> _The request_
Retype every line from the start of the data down to and including the line with "bg.inputs[0].default_value = (1.0, .988, .965, 1);". Skip the pictures.

******

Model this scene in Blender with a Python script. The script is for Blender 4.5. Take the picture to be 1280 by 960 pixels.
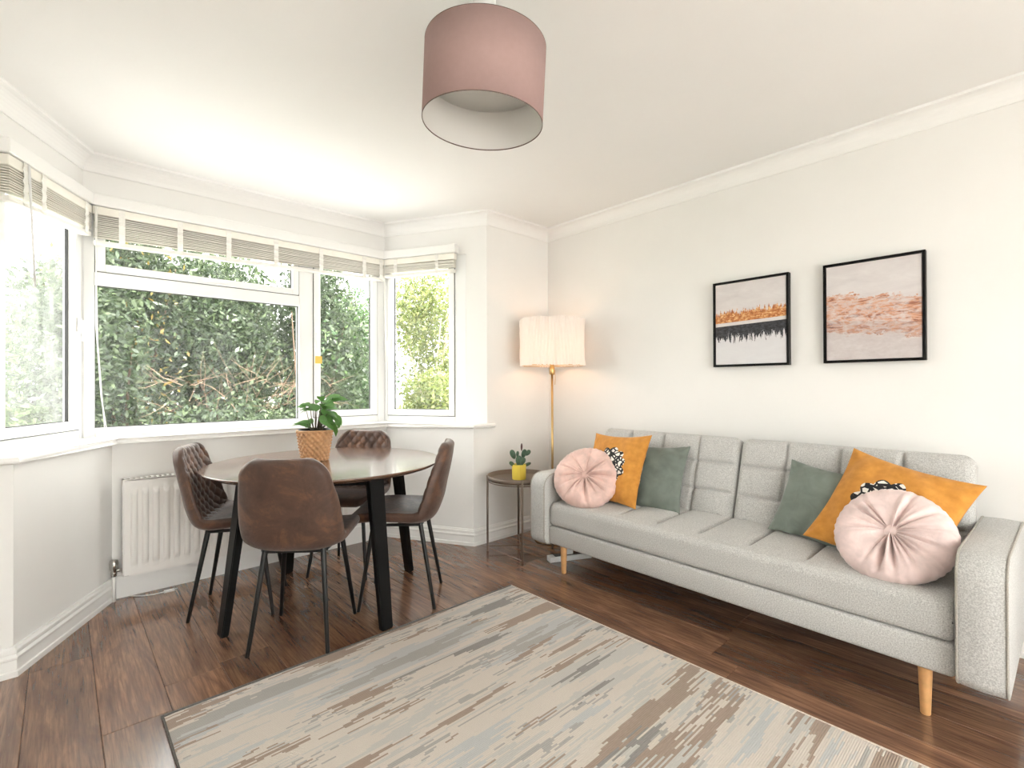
import bpy, bmesh, math, random
import numpy as np
from mathutils import Vector, Matrix

for o in list(bpy.data.objects): bpy.data.objects.remove(o)
SC = bpy.context.scene
COL = SC.collection
pi = math.pi

# ------------------------------------------------------------------ camera, sky, sun, exposure
CAM_H = 1.149
yaw, pit, rol = math.radians(42.63), math.radians(0.27), math.radians(-0.22)
fw = Vector((math.sin(yaw)*math.cos(pit), math.cos(yaw)*math.cos(pit), math.sin(pit)))
rt = Vector((math.cos(yaw), -math.sin(yaw), 0)); up = rt.cross(fw)
cx = rt*math.cos(rol)+up*math.sin(rol); cy = up*math.cos(rol)-rt*math.sin(rol)
cd = bpy.data.cameras.new('camera'); cam = bpy.data.objects.new('camera', cd); COL.objects.link(cam)
M = Matrix((cx, cy, -fw)).transposed().to_4x4(); M.translation = Vector((0, 0, CAM_H))
cam.matrix_world = M
cd.sensor_width = 36.0; cd.lens = 613.0/1280*36; cd.clip_start = .02
SC.camera = cam

w = bpy.data.worlds.new('sky'); SC.world = w; w.use_nodes = True
bg = w.node_tree.nodes['Background']
bg.inputs[0].default_value = (1.0, .988, .965, 1); bg.inputs[1].default_value = 3.4

sd = bpy.data.lights.new('sun', 'SUN'); sd.energy = 5.0; sd.angle = math.radians(3); sd.color = (1, .97, .92)
sun = bpy.data.objects.new('sun', sd); COL.objects.link(sun)
sun.rotation_euler = Vector((-.25, .42, -.87)).to_track_quat('-Z', 'Y').to_euler()   # shines from behind the house into the garden

SC.view_settings.view_transform = 'Standard'; SC.view_settings.look = 'None'
SC.view_settings.gamma = 1; SC.view_settings.use_curve_mapping = False
SC.view_settings.exposure = 1.40

# ------------------------------------------------------------------ materials
MATS = {}
def srgb(r, g, b):
    f = lambda c: (c/255/12.92) if c/255 <= .04045 else ((c/255+.055)/1.055)**2.4
    return (f(r), f(g), f(b), 1)
class NT:
    def __init__(s, m): s.t = m.node_tree; s.n = s.t.nodes; s.l = s.t.links; s.out = s.n['Material Output']; s.b = s.n.get('Principled BSDF')
    def add(s, typ, **k):
        n = s.n.new(typ)
        for a, v in k.items(): setattr(n, a, v)
        return n
    def put(s, sock, v):
        if hasattr(v, 'is_linked') or isinstance(v, bpy.types.NodeSocket): s.l.new(v, sock)
        else: sock.default_value = v
    def math(s, op, a, b=0.0, c=None, clamp=False):
        n = s.add('ShaderNodeMath', operation=op, use_clamp=clamp); s.put(n.inputs[0], a); s.put(n.inputs[1], b)
        if c is not None: s.put(n.inputs[2], c)
        return n.outputs[0]
    def mix(s, f, a, b):
        n = s.add('ShaderNodeMix', data_type='RGBA'); s.put(n.inputs[0], f); s.put(n.inputs[6], a); s.put(n.inputs[7], b); return n.outputs[2]
    def noise(s, vec=None, scale=5, detail=4, rough=.5, dist=0):
        n = s.add('ShaderNodeTexNoise'); n.inputs['Scale'].default_value = scale; n.inputs['Detail'].default_value = detail
        n.inputs['Roughness'].default_value = rough; n.inputs['Distortion'].default_value = dist
        if vec is not None: s.l.new(vec, n.inputs['Vector'])
        return n.outputs['Fac']
    def ramp(s, f, stops, interp='LINEAR'):
        n = s.add('ShaderNodeValToRGB'); n.color_ramp.interpolation = interp; e = n.color_ramp.elements
        while len(e) < len(stops): e.new(.5)
        for k, (p, c) in enumerate(stops): e[k].position = p; e[k].color = c
        s.put(n.inputs[0], f); return n.outputs[0]
    def obj(s): return s.add('ShaderNodeTexCoord').outputs['Object']
    def mapping(s, vec, scale=(1, 1, 1), loc=(0, 0, 0), rot=(0, 0, 0)):
        n = s.add('ShaderNodeMapping'); s.l.new(vec, n.inputs[0]); s.put(n.inputs['Scale'], scale); s.put(n.inputs['Location'], loc); s.put(n.inputs['Rotation'], rot); return n.outputs[0]
    def sep(s, vec):
        n = s.add('ShaderNodeSeparateXYZ'); s.l.new(vec, n.inputs[0]); return n.outputs
    def comb(s, x, y, z):
        n = s.add('ShaderNodeCombineXYZ'); s.put(n.inputs[0], x); s.put(n.inputs[1], y); s.put(n.inputs[2], z); return n.outputs[0]
    def bump(s, h, strength=.3, dist=.005):
        n = s.add('ShaderNodeBump'); n.inputs['Strength'].default_value = strength; n.inputs['Distance'].default_value = dist
        s.l.new(h, n.inputs['Height']); s.l.new(n.outputs[0], s.b.inputs['Normal'])
    def set(s, **k):
        for a, v in k.items(): s.put(s.b.inputs[a.replace('_', ' ')], v)
def mat(name, col, rough=.6, metal=0, var=0.0, vscale=8, bump=0, bscale=60, coat=0, sheen=0):
    if name in MATS: return MATS[name]
    m = bpy.data.materials.new(name); m.use_nodes = True; t = NT(m)
    t.set(Roughness=rough, Metallic=metal)
    if coat: t.set(Coat_Weight=coat, Coat_Roughness=.08)
    if sheen: t.set(Sheen_Weight=sheen)
    v = t.obj()
    n = t.noise(v, vscale, 3)
    d = tuple(max(0, c*(1-var)) for c in col[:3])+(1,); u = tuple(min(1, c*(1+var)) for c in col[:3])+(1,)
    t.l.new(t.ramp(n, [(.3, d), (.7, u)]), t.b.inputs['Base Color'])
    if bump: t.bump(t.noise(v, bscale, 3), bump, .003)
    MATS[name] = m; return m
def newmat(name):
    m = bpy.data.materials.new(name); m.use_nodes = True; MATS[name] = m; return m, NT(m)

WALL = mat('warm white wall paint', (.86, .848, .825, 1), .75, var=.012, vscale=3, bump=.04, bscale=180)
CEIL = mat('white ceiling paint', (.90, .892, .875, 1), .8, var=.01, vscale=2)
GLOSS = mat('white gloss trim paint', (.87, .86, .84, 1), .32, var=.01)
UPVC = mat('white window plastic', (.86, .86, .85, 1), .28, var=.005)
GASK = mat('black rubber gasket and gap shade', (.02, .02, .02, 1), .6, var=.1)
RADM = mat('radiator enamel', (.84, .82, .79, 1), .35, var=.01)
CHROME = mat('brushed chrome', (.55, .54, .51, 1), .25, 1, var=.1)
BLACK = mat('black powder coat', (.006, .0062, .0065, 1), .42, var=.2)
BLACKW = mat('black painted wood', (.004, .004, .004, 1), .4, var=.2); BLACKW.node_tree.nodes['Principled BSDF'].inputs['Specular IOR Level'].default_value = .2
BRASS = mat('brass', (.62, .42, .18, 1), .3, 1, var=.08)
OAK = mat('light beech wood', srgb(222, 170, 115), .45, var=.12, vscale=25)
SLAT = mat('cream blind slat', (.88, .85, .77, 1), .45, var=.03)
TAPE = mat('white blind tape', (.86, .84, .79, 1), .8, var=.03, bump=.2, bscale=300)
GREYMETAL = mat('grey brown metal', srgb(118, 104, 92), .45, .3, var=.06)
PIPE = mat('white pipe paint', (.82, .81, .78, 1), .4, var=.02)
YPOT = mat('yellow glazed pot', srgb(238, 212, 84), .45, var=.04)
CACT = mat('cactus green', srgb(62, 88, 66), .55, var=.3, vscale=60)
CACTR = mat('dark red cactus tip', srgb(70, 32, 30), .6, var=.2)
SOIL = mat('dark soil', (.03, .022, .016, 1), .9, var=.4, vscale=80, bump=.6)
PEBB = mat('pale pebbles', (.6, .58, .54, 1), .7, var=.3, vscale=90)
STEM = mat('plant stem', srgb(84, 78, 62), .6, var=.2)
YTAG = mat('yellow paper tag', srgb(244, 196, 96), .7, var=.06, vscale=40)
WPLAST = mat('white plastic', (.82, .82, .81, 1), .4, var=.02)
DKPLAST = mat('dark grey plastic', (.03, .03, .032, 1), .5, var=.1)
BARK = mat('grey brown bark', srgb(96, 76, 60), .9, var=.4, vscale=12, bump=.6, bscale=20)
TWIG = mat('dry tan twigs', srgb(142, 116, 96), .9, var=.25, vscale=10)
PALEBARK = mat('pale bark', srgb(190, 176, 150), .9, var=.25, vscale=8)

def fabric(name, c1, c2, scale=420, rough=.9, sheen=.2, bump=.35):
    m, t = newmat(name); v = t.obj()
    a = t.noise(v, scale, 2, .7); b = t.noise(v, 9, 3)
    c = t.ramp(a, [(.32, c1), (.68, c2)])
    c = t.mix(t.math('MULTIPLY', b, .25), c, c1)
    t.set(Base_Color=c, Roughness=rough, Sheen_Weight=sheen); t.bump(a, bump, .002); return m
SOFA = fabric('light grey woven upholstery', srgb(160, 159, 157), srgb(216, 215, 212), 230)
PIPING = fabric('grey piping', srgb(150, 145, 137), srgb(186, 180, 171), 300)
def velvet(name, c, rough=.55):
    m, t = newmat(name); v = t.obj(); n = t.noise(v, 14, 4, .6, .5)
    d = tuple(x*.82 for x in c[:3])+(1,); u = tuple(min(1, x*1.12) for x in c[:3])+(1,)
    t.set(Base_Color=t.ramp(n, [(.3, d), (.7, u)]), Roughness=rough, Sheen_Weight=.5, Sheen_Roughness=.4); t.bump(n, .25, .01); return m
PINK = velvet('blush pink velvet', srgb(226, 192, 182))
PALEPINK = velvet('pale pink velvet', srgb(231, 208, 204), .7)
SAGE = velvet('grey green velvet', srgb(110, 119, 111))
SAGE2 = velvet('grey green linen', srgb(116, 126, 118), .8)

def suede():
    m, t = newmat('worn brown suede leather'); v = t.obj()
    a = t.noise(v, 9, 6, .65, .6); b = t.noise(v, 60, 4, .7)
    c = t.ramp(a, [(.3, srgb(62, 42, 34)), (.52, srgb(86, 61, 49)), (.72, srgb(130, 88, 60))])
    c = t.mix(t.math('MULTIPLY', b, .35), c, srgb(60, 44, 38))
    t.set(Base_Color=c, Roughness=t.ramp(b, [(.3, (.42,)*3+(1,)), (.7, (.62,)*3+(1,))]), Sheen_Weight=.15); t.bump(b, .25, .002); return m
SUEDE = suede()

def floorwood():
    m, t = newmat('dark walnut laminate'); v = t.obj()
    r = t.add('ShaderNodeObjectInfo').outputs['Random']
    off = t.comb(t.math('MULTIPLY', r, 37), t.math('MULTIPLY', r, 91), r)
    add = t.add('ShaderNodeVectorMath', operation='ADD'); t.l.new(v, add.inputs[0]); t.l.new(off, add.inputs[1])
    p = add.outputs[0]
    big = t.noise(t.mapping(p, (7, 1.1, 1)), 1.6, 5, .6, 1.2)
    fine = t.noise(t.mapping(p, (60, 2.5, 1)), 2.2, 5, .65, .3)
    c = t.ramp(big, [(.25, srgb(84, 60, 50)), (.45, srgb(128, 94, 74)), (.62, srgb(156, 117, 90)), (.8, srgb(104, 76, 62))])
    c = t.mix(t.ramp(fine, [(.38, (0, 0, 0, 1)), (.7, (.75,)*3+(1,))]), c, srgb(72, 50, 42))
    tone = t.math('MULTIPLY_ADD', r, .55, .75)
    mm = t.add('ShaderNodeMix', data_type='RGBA', blend_type='MULTIPLY'); mm.inputs[0].default_value = 1
    t.l.new(c, mm.inputs[6]); t.l.new(t.comb(tone, tone, tone), mm.inputs[7])
    t.set(Base_Color=mm.outputs[2], Roughness=t.math('MULTIPLY_ADD', fine, .10, .15), Specular_IOR_Level=.75); t.set(Coat_Weight=.35, Coat_Roughness=.12); return m
FLOORW = floorwood()
UNDER = mat('dark underlay', (.02, .015, .012, 1), .9, var=.1)

def tablewood():
    m, t = newmat('walnut table veneer'); v = t.obj()
    g = t.noise(t.mapping(v, (3, 40, 3), rot=(0, 0, .75)), 1.5, 5, .6, .4)
    c = t.ramp(g, [(.3, srgb(74, 52, 41)), (.55, srgb(108, 78, 60)), (.8, srgb(86, 60, 47))])
    t.set(Base_Color=c, Roughness=.2, Specular_IOR_Level=.9, Coat_Weight=.6, Coat_Roughness=.12); return m
TABLEW = tablewood()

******

> _Solution_
Model this scene in Blender with a Python script. The script is for Blender 4.5. Take the picture to be 1280 by 960 pixels.
import bpy, bmesh, math, random
import numpy as np
from mathutils import Vector, Matrix

for o in list(bpy.data.objects): bpy.data.objects.remove(o)
SC = bpy.context.scene
COL = SC.collection
pi = math.pi

# ------------------------------------------------------------------ camera, sky, sun, exposure
CAM_H = 1.149
yaw, pit, rol = math.radians(42.63), math.radians(0.27), math.radians(-0.22)
fw = Vector((math.sin(yaw)*math.cos(pit), math.cos(yaw)*math.cos(pit), math.sin(pit)))
rt = Vector((math.cos(yaw), -math.sin(yaw), 0)); up = rt.cross(fw)
cx = rt*math.cos(rol)+up*math.sin(rol); cy = up*math.cos(rol)-rt*math.sin(rol)
cd = bpy.data.cameras.new('camera'); cam = bpy.data.objects.new('camera', cd); COL.objects.link(cam)
M = Matrix((cx, cy, -fw)).transposed().to_4x4(); M.translation = Vector((0, 0, CAM_H))
cam.matrix_world = M
cd.sensor_width = 36.0; cd.lens = 613.0/1280*36; cd.clip_start = .02
SC.camera = cam

w = bpy.data.worlds.new('sky'); SC.world = w; w.use_nodes = True
bg = w.node_tree.nodes['Background']
bg.inputs[0].default_value = (1.0, .988, .965, 1); bg.inputs[1].default_value = 3.4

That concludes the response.